Paul Krugman:  Bilionários enfurecidos

Lá vem mais um bilionário que acha que qualquer pessoa que fale sobre desigualdade de renda é um nazista; desta vez é Ken Langone, cofundador da Home Depot. Deve haver muitos desses caras.

Por Paul Krugman*, na Carta Capital 

Quer dizer, não existem tantos bilionários. Diversos exemplares do gênero que não apenas acredita que os progressistas são iguais a Hitler, como diz isso em público, devem indicar que uma parcela substancial de nossos bilionários compartilha essa crença.

Um artigo de Jonathan Cohn sobre Langone no The New Republic me lembrou uma arenga anterior do mesmo sujeito na Bloomberg TV, em que ele denunciou este que vos escreve e meus “pensamentos e ideias pretensiosos”.

Langone estava furioso contra mim, mas não, supostamente, contra ideias “pretensiosas” em geral: Langone não pode ser um homem burro, e tenho certeza de que, quando se trata, por exemplo, de sistemas de informática para gerenciamento de inventários, ele aceita de bom grado a ideia de que algumas coisas são técnicas e exigem certo conhecimento.

Acho que duas coisas o deixam furioso. Primeiro, a ideia de que entender de economia possa envolver alguma perícia especial. Esse é um problema muito comum entre os ricos, especialmente entre os self-made men: pensam que seu sucesso financeiro significa que compreendem o sistema econômico, e reagem à ideia de que a macroeconomia pode ser mais que a soma de estratégias empresariais individuais.

A outra fonte dessa raiva é sua fúria contra a ideia de que às vezes a escassez não predomina. Para muitas pessoas da direita, tem de ser verdade que a prosperidade é limitada pela disposição das pessoas produtivas a produzir. A ideia de que às vezes o problema é uma falta de demanda, que a falha é um defeito do sistema em vez de uma falta de esforço suficiente, é heresia. Entre outras coisas, isso sugere que às vezes as pessoas têm sucesso ou fracassam por motivos que não têm nada a ver com seus talentos e virtudes pessoais, ou falta deles. Sugestão que homens como Langone, que acreditam que seu sucesso pessoal foi totalmente merecido, acham profundamente ofensiva.

E por isso, quando alguém diz que esta é uma economia deprimida em que os déficits não pressionam os gastos privados, e em que imprimir dinheiro não significa inflação que expropria sua suada riqueza, eles não escutam, nem dão atenção às evidências. Tomam como afronta pessoal e gritam sobre pretensões absurdas.
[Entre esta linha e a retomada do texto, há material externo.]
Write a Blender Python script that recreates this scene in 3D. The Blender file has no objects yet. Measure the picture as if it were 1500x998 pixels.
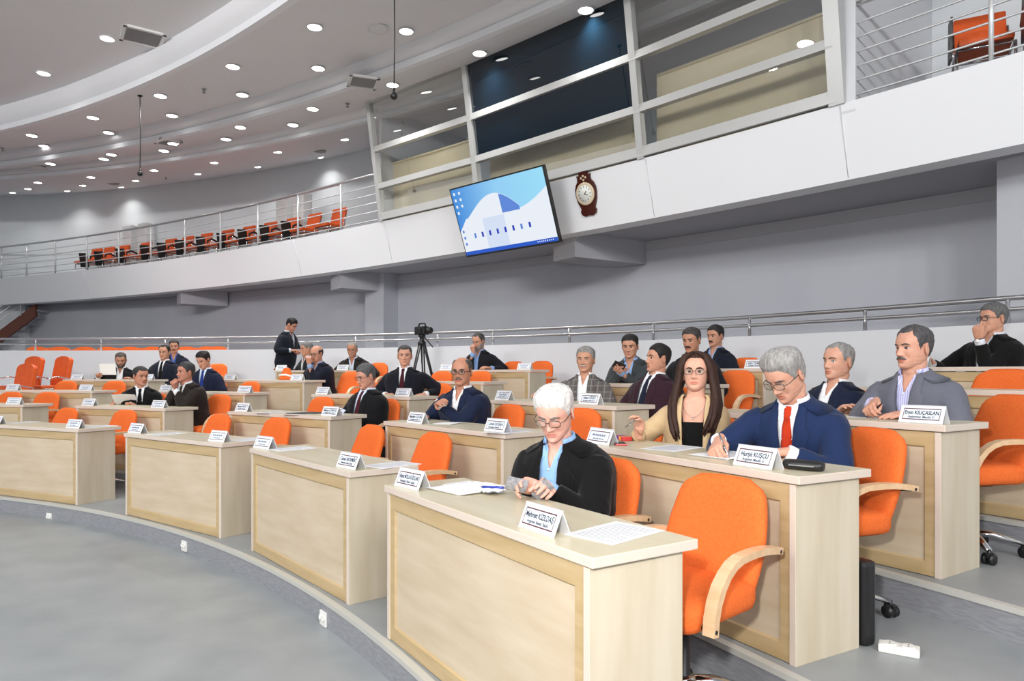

Noah Smith, professor na Universidade Stony Brook, escreveu sobre o “macrocânone das finanças”. É a visão de que a emissão de dinheiro e os déficits levam a uma inflação disparada, e outros argumentos sobre por que o dinheiro fácil é uma coisa terrível, mesmo em economia deprimida.

Essa opinião ainda domina Wall Street. Eu tive várias conversas com pessoas da indústria financeira que falam com certa admiração sobre o fracasso da alta inflação e o dólar em queda se materializarem, porque “todos os especialistas” lhes disseram para esperar esse resultado.

O dinheiro inteligente de Wall Street não compra esse cânone. Jan Hatzius, economista-chefe do Goldman Sachs, e o resto do grupo econômico de lá estão contando com uma estrutura macroeconômica subjacente praticamente idêntica à minha e reduziram constantemente os riscos do dinheiro fácil e dos déficits. Mas os grandes plebeus de terno Armani aparentemente não sabem disso.

O que torna isso peculiar é como o cânone continua dominando, apesar de ter falhado. Nos EUA, o déficit orçamentário como proporção do PIB e o índice de crescimento da base monetária explodiram para níveis sem precedentes nos últimos anos, mas a inflação está abaixo da meta.

Como pode essa falha desastrosa das previsões do cânone ter deixado de prejudicar sua predominância? O interesse de classe possivelmente explica as exigências políticas: dinheiro apertado é o que os rentistas sempre querem. Mas a maioria dos consumidores dessa análise ruim está tentando ganhar dinheiro, então qual é a vantagem para eles?

Smith sugere que é a necessidade de ilusão de conhecimento, o que por si só não explica por que os especuladores irritados dominam tão completamente. Tem de ser político em algum sentido; o cânone atrai o preconceito dos velhos homens brancos irritados com dinheiro para investir. Mas é surpreendente como esses preconceitos foram pouco abalados por falhar.

*Paul Krugman é autor de mais de 20 livros e professor de Princeton. Em 2008, foi premiado com o Nobel de Economia.